The references I use for this work are based on the graffiti and tagging I see on my daily commute around Santiago. The photographed walls that serve as models for the artworks are found mainly in Av. Departamental (San Joaquín), Gran Avenida (La Cisterna), and nearby streets. I reinterpret the registers of these walls using different digital filters, synthesising them and transforming them into "pixelated" models, which I then materially transfer to small tesserae - or square modules - handmade from synthetic and natural waxes pigmented with oil paint. The material used, wax, and its modular form playfully mimic mosaics of stone or small ceramic tiles. This allusion to historical decorative traditions contrasts with the motifs depicted in the work, which are commonly associated with residual and urban visual pollution.
In addition to the graffiti variants (tags, icons, bubble letters, scribbles and characters) that graphically saturate the walls, the layers contained in their surface are visually incorporated: reliefs, textures, accidents, peelings and posters, among others. Through the mosaic filter, the referenced materiality is synthesised and "cleansed" by integrating these layers into an indeterminate and diffuse, almost abstract whole. This re-signification can suggest how the immense saturation of graffiti is already a reality integrated into perception and therefore almost unnoticed.
Today's graffiti, in contrast to the satire and criticism of its origins in ancient Roman culture - where messages, slogans, names, symbols and insults were already inscribed on public walls - while retaining a spirit of rebellion and counter-culture, tends to adopt the forms and iconographies of mass and pop culture, of the colourful and childish. The emphasis is on the form and style of writing "names" (block letters, bubble letters, model pastels, tags), a custom inherited from the past and which had a territorial and proprietary purpose.
The parodic imitation of ceramic pieces and stone mosaics also refers to the custom of different cultures to decorate floors and walls, both in the home and in public spaces, with protective motifs and figures, as in Pompeii or Babylon. This magical belief in placing fetishes on the walls and structures of houses to ward off evil draws my attention and raises the question of how these spaces are currently used, both materially and symbolically.

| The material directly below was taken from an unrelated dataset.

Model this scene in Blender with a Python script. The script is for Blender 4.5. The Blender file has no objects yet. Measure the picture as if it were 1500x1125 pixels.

One connotation that coloured wax has as a signifier is the association of this material with the crayons used in childhood, facilitating expression and experimentation through broad strokes. This reference to the material, although it may establish a simile between children's colourful drawings and scribbles and graffiti, in particular tags and throw-ups, is also established as a counterpoint because, in contrast to the spontaneity of children's strokes, in graffiti, there is control over the gesture and the execution of the line, as well as a deliberate attempt to give letters and texts their autonomy and style, to the point of becoming completely illegible and cryptic in some cases.
Finally, I link these images painted in the city to my general interest in degraded and precarious images, which I have been working with through painting and whose referents are the residual images generated by the medium and digital platforms: uneven and low-resolution images. These interest me because, in addition to the formal interest of translating them into painting, they form a diffuse and indeterminate imaginary in a state of "dematerialisation" (Steyerl, 2009), inhabiting the border between the figurative and the abstract.
Marcela Serra, artist.
September 2023.
Steyerl, H. (2009). In Defense of the Poor Image. e-flux Journal, Issue #10.